Recently, a small Tasmanian company announced their new app. That wouldn’t normally be big news, but the company is Savage Interactive, makers of Procreate, the iPad drawing app many regard as the world’s best. Their new app is Procreate Dreams, and it brings a whole new UI to not just cel-style animation, but motion graphics. By making complex, bespoke animation simpler, this app has the potential to be useful to many kinds of video professionals, not just animators.
The app looks at first like Procreate — a fast drawing engine with a ton of flexibility. But below the drawing area is a timeline, where as many tracks as you wish can be arranged one above the other. Each track can contain drawing (frame by frame) or video, so a video editor can use this app to draw original titles on top of real-life footage. Final Cut Pro for iPad got there first, but Procreate offers much more control over the painting experience.
Groups for flexibility
Crucially, each track is a group, and need not be just a single layer — it can contain multiple components. A little like a nested timeline (Premiere), pre-comp (AE), or compound clip (Final Cut Pro), it’s really more like a group in Apple Motion, because when you expand one of these tracks out, you see the separate assets in context, within the main timeline. You can use two fingers to zoom in and out, moving between a high-level overview and a detailed view of just a few frames. Onion skins can be shown and customized to make animation easier, and when you draw, there’s no real resolution limit. With 1 million pixels possible in X and Y, you can’t run out of space to draw, and there’s a permanent history stored with every file, so you can undo as far as you need, even after quitting and relaunching the app.
If you don’t want to work with hand-drawn cels frame-by-frame, continuous 4K video works too, and can be affected by transformations, live filters, color corrections and more. You can add keyframes on those properties, recording a parameter value at a point in time, and another value for that same parameter elsewhere in time. If you change scale, the group grows or shrinks. If you change blur, the group comes into or out of focus. But if you want to move a group, you can press the record button, then move your group around with your finger, directly in the canvas.
So, if you’re a video editor and need the odd bit of motion graphics work — text that flies towards you with an organic feel, a product shot that comes into focus, or anything that looks handmade, here you go.

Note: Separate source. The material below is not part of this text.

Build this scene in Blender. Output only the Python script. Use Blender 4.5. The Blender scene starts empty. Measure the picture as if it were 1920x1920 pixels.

You’ll be able to do it here, export to ProRes, and throw it on a timeline in any NLE. It’s also going to be a great choice if you need to augment a few of your videos with handmade annotations.
Essentially, this app starts with a great painting UI, then bolts on a touch-based timeline with some of the best aspects of Apple’s Motion. My main concern with this app was that there would be no concept of a camera, because one of the most powerful ways to use animation is to move a camera through mostly static layers. Luckily, a camera is going to be coming to Procreate Dreams — I asked, and they said yes.
There are a ton of new ideas here, and I hope they flow out into the wider world of motion graphics software. But the biggest cheer at the initial presentation of Procreate Dreams was at the announcement of the price: US$19.99 with no subscription. To date, I’ve paid precisely once for Procreate, Final Cut Pro and Motion, but enjoyed over 10 years of updates for free. While I’m sure that’s not a business model that works for every company, if you want to support companies who offer one-off purchases, this easy to justify. It’s due for release on November 22, and I hope to take a deeper look then.